### [Given instruction]
Which lines hold the word "part"? Copy each one.

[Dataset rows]
[start]

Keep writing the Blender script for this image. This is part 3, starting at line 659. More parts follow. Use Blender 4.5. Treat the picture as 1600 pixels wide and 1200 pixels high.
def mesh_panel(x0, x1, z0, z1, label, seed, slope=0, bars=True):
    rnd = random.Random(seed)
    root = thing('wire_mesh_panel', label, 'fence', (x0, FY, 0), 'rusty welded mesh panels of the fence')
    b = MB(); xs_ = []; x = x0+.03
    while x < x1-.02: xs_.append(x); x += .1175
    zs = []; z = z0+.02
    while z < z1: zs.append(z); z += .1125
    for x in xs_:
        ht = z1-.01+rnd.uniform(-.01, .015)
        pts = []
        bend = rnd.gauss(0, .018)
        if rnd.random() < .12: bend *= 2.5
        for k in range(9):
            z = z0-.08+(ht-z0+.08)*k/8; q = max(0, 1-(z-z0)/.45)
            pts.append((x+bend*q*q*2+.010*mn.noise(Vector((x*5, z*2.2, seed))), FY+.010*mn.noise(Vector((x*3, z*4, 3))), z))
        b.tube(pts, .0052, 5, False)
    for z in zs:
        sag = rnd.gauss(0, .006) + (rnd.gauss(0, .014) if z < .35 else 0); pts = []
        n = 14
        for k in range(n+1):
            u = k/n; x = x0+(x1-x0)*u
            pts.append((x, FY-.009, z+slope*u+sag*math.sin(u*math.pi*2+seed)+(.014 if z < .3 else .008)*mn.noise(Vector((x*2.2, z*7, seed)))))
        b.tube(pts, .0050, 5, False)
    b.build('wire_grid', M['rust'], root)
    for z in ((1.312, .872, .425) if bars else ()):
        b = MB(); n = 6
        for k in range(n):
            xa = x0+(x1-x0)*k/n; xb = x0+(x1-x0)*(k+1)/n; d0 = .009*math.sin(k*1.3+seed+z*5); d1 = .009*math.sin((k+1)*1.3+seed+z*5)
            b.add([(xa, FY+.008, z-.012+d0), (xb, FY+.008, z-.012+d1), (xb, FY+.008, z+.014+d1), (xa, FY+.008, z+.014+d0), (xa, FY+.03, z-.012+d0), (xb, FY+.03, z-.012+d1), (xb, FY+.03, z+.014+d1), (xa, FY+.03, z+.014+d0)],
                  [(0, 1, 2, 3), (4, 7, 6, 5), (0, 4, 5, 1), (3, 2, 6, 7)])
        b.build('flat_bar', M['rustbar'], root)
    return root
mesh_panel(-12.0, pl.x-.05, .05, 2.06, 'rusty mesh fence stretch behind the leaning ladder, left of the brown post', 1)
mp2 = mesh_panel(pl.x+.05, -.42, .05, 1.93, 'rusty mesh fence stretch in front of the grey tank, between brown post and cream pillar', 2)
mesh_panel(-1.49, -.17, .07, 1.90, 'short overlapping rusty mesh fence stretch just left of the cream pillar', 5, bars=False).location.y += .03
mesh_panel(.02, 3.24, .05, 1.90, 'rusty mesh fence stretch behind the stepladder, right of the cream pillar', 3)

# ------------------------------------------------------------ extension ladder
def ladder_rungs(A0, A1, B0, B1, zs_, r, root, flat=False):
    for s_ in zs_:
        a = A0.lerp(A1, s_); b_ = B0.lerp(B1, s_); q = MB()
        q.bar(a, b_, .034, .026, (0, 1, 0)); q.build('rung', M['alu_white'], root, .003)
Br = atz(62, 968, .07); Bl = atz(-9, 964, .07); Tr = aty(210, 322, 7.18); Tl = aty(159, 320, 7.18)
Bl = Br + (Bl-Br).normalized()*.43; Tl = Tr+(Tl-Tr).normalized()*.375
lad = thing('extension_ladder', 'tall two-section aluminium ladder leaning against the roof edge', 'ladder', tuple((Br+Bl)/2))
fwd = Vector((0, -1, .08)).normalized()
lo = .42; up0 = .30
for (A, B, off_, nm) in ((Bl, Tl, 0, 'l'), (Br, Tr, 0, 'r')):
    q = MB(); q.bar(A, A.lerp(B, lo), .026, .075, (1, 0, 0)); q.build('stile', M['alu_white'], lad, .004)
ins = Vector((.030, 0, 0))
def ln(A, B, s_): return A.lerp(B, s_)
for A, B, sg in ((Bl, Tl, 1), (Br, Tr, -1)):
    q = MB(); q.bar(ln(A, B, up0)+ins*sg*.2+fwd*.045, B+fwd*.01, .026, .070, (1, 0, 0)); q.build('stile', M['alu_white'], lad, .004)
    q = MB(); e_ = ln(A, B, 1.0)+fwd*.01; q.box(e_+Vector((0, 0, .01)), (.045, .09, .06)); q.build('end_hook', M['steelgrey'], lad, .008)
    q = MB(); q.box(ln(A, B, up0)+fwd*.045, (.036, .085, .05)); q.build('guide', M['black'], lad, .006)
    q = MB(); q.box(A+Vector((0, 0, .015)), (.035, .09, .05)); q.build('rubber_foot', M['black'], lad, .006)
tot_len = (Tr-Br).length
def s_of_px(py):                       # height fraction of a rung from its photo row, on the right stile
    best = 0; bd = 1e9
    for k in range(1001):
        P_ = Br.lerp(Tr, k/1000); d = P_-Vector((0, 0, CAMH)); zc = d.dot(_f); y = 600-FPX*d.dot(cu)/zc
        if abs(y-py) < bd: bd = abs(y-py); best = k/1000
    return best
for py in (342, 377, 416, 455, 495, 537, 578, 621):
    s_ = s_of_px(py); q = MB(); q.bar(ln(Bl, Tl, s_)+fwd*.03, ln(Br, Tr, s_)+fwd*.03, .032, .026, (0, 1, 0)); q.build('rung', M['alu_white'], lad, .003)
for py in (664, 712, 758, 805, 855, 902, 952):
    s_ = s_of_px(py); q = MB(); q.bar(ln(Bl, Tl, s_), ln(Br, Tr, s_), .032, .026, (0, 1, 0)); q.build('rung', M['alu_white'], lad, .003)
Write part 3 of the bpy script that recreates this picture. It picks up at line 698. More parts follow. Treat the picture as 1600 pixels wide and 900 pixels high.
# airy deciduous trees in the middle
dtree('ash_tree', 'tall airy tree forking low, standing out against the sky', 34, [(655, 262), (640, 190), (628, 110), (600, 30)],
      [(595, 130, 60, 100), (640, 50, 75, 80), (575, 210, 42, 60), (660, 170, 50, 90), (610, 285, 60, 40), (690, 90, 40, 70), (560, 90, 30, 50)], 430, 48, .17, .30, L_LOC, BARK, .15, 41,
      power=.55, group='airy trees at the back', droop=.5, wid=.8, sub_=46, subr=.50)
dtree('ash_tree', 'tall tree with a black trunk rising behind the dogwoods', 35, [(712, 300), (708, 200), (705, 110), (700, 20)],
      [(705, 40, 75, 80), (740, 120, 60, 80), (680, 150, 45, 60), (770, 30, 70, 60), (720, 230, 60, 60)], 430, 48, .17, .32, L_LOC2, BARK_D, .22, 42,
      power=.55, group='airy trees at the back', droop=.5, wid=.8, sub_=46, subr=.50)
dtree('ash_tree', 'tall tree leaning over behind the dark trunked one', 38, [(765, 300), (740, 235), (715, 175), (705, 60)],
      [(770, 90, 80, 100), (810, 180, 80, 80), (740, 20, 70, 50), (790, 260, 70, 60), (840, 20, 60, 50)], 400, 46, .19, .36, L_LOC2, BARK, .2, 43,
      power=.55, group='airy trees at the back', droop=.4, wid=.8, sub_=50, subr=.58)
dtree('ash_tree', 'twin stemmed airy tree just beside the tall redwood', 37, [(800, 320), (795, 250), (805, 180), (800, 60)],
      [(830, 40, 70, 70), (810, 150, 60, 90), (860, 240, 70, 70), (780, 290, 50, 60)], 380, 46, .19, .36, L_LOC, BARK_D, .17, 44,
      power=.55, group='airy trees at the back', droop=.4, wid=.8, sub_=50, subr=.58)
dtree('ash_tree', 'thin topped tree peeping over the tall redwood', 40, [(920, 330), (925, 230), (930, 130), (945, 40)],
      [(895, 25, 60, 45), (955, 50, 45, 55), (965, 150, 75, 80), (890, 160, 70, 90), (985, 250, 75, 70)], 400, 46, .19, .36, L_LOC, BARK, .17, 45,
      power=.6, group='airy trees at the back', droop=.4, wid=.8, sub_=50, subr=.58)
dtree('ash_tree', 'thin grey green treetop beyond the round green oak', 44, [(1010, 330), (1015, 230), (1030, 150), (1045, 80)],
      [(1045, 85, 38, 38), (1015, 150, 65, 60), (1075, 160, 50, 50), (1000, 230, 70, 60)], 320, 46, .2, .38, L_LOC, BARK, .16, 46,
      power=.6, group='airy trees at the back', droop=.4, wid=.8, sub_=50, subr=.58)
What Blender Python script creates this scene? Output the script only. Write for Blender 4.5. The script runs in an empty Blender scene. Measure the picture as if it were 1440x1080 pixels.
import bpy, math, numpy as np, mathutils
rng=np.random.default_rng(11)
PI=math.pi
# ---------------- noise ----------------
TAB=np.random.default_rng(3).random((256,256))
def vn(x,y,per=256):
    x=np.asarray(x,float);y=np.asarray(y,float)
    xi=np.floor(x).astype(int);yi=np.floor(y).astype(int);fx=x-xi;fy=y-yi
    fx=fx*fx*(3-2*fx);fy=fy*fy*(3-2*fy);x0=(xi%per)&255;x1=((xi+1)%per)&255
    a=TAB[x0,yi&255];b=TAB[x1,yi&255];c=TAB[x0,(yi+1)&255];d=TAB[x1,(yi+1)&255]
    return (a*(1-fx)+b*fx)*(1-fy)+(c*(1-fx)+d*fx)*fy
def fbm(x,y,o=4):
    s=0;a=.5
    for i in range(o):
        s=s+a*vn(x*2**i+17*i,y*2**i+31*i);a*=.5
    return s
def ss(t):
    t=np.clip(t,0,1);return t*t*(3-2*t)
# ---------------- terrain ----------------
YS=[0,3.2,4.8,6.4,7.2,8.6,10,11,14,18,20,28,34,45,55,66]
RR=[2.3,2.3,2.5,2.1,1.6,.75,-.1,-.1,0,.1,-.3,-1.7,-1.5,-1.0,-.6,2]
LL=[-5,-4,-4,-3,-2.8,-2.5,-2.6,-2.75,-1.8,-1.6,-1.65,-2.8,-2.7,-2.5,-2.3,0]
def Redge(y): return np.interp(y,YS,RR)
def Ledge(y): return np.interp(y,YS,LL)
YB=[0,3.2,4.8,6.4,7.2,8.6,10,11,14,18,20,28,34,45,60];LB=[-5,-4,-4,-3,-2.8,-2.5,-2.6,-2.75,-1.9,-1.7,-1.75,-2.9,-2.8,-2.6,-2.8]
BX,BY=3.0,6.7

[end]

### [Response to the exercise]
Keep writing the Blender script for this image. This is part 3, starting at line 659. More parts follow. Use Blender 4.5. Treat the picture as 1600 pixels wide and 1200 pixels high.
Write part 3 of the bpy script that recreates this picture. It picks up at line 698. More parts follow. Treat the picture as 1600 pixels wide and 900 pixels high.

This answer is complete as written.